AIG bailout ruled illegal, but no damages for Greenberg

The federal government acted illegally in the conditions it set for rescuing American International Group Inc. in 2008, a federal judge ruled Monday.

But Judge Thomas Wheeler of the U.S. Court of Federal Claims in Washington also ruled that despite the illegality, a group of AIG shareholders including former AIG CEO Maurice R. Greenberg were not entitled to monetary damages because of the government's action.

In Starr International Co. Inc. v. United States, Mr. Greenberg — who now heads Starr — and others in the suit held that the “government's actions in acquiring control of AIG constituted a taking without just compensation and an illegal exaction” that violated the Constitution, wrote Judge Wheeler.

In return for an initial $85 billion in financial assistance to AIG, the government took a nearly 80% share in the insurance giant.

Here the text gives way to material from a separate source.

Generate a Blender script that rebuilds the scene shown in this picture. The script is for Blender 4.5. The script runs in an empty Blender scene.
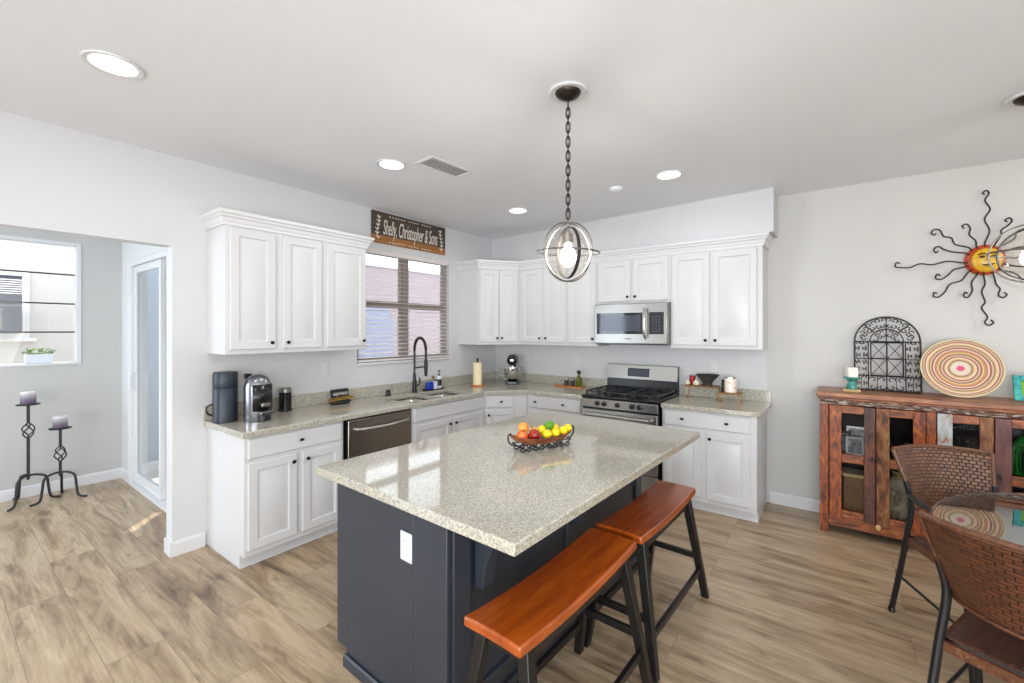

Further assistance followed, but AIG eventually repaid all of the assistance, with the government making a profit of more than $22 billion, Judge Wheeler noted.

Mr. Greenberg and the other shareholders sought billions of dollars in compensation for the lost value of their stock.

“The weight of the evidence demonstrates that the government treated AIG much more harshly than other institutions in need of financial assistance,” wrote Judge Wheeler. “While the government publicly singled out AIG as the poster child for causing the September 2008 economic crisis, the evidence supports a conclusion that AIG actually was less responsible for the crisis than other major institutions.”

“The government's justification for taking control of AIG's ownership and running its business operations appears to have been entirely misplaced,” he wrote. He called the government's treatment of AIG in comparison to other troubled financial institutions “unduly harsh.”

But Judge Wheeler wrote that the question wasn't whether the treatment was “inequitable or unfair, but whether the government's actions created a legal right of recovery for AIG's shareholders.”

He said that it did not.

“In the end, the Achilles' heel of Starr's case is that, if not for the government's intervention, AIG would have filed for bankruptcy,” he wrote. “In a bankruptcy proceeding, AIG's shareholders would most likely have lost 100% of their stock value.”